Asking Modi to engage with the Narmada Bachao Andolan (NBA), which they say has been representing the Narmada dam oustees for the last 31 years, in a dialogue, “aiming to develop a just and complete rehabilitation plan”, the letter notes that, it is “with a heavy heart” that they want to bring to his attention the “plight of the communities affected by the Narmada dam.”
The letter says, “We are sure that you are conversant with a lot of facts about the dam, having relentlessly pushed the dam height as the chief minister of Gujarat, despite the rehabilitation far from complete, and having given clearance to complete the dam, with gates, on the 17th day of your Prime Ministership.”
“However”, it adds, “The fact is that there are thousands of families and a few lakhs of people residing in the villages, who yet to be rehabilitated”, something which either the officials are willfully concealing from him, or he failing “to take cognisance of.”

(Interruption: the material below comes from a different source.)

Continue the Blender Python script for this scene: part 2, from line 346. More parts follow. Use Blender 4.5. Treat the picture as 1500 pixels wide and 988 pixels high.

The letter underlines, “There are no less that 15,900 families who are declared to be outside the submergence zone (even after granting them part of the rehabilitation entitlements) with a stroke of a pen, that too after 30 years since the dam was planned and approved.”
Saying that this is “something which astonishes us to no limit”, the letter says, “Can the lives of our citizens be so valueless that a few bureaucrats can play around with their plight as effortlessly as this?”
“As a Prime Minister who ran an election campaign on anti-corruption plank, we expected you to take exemplary action against officials in Madhya Pradesh involved in the corruption as exposed by Justice SS Jha Commission, unearthing corruption to the tune of not less than Rs 1,500 crore in the fake sale deeds of land meant for the affected communities”, the letter says.
It adds, “Instead, we are witnessing an endorsement of the same, with you and the chief minister of Madhya Pradesh taking no action, and instead, letting to go the dam complete based on false records.”
The letter points out, “Hundreds of people displaced in 1960s because of the dam are sitting on a relay fast in Kevadia Colony since last June 15, demanding full rehabilitation and employment, yet the Gujarat government has taken no initiative for a composite dialogue.”
This is apart from hundreds of women and men affected by the dam is on a Satyagraha at Badwani, Madhya Pradesh since July 30, all of whom are also seeking to be rehabilitated, the letter says.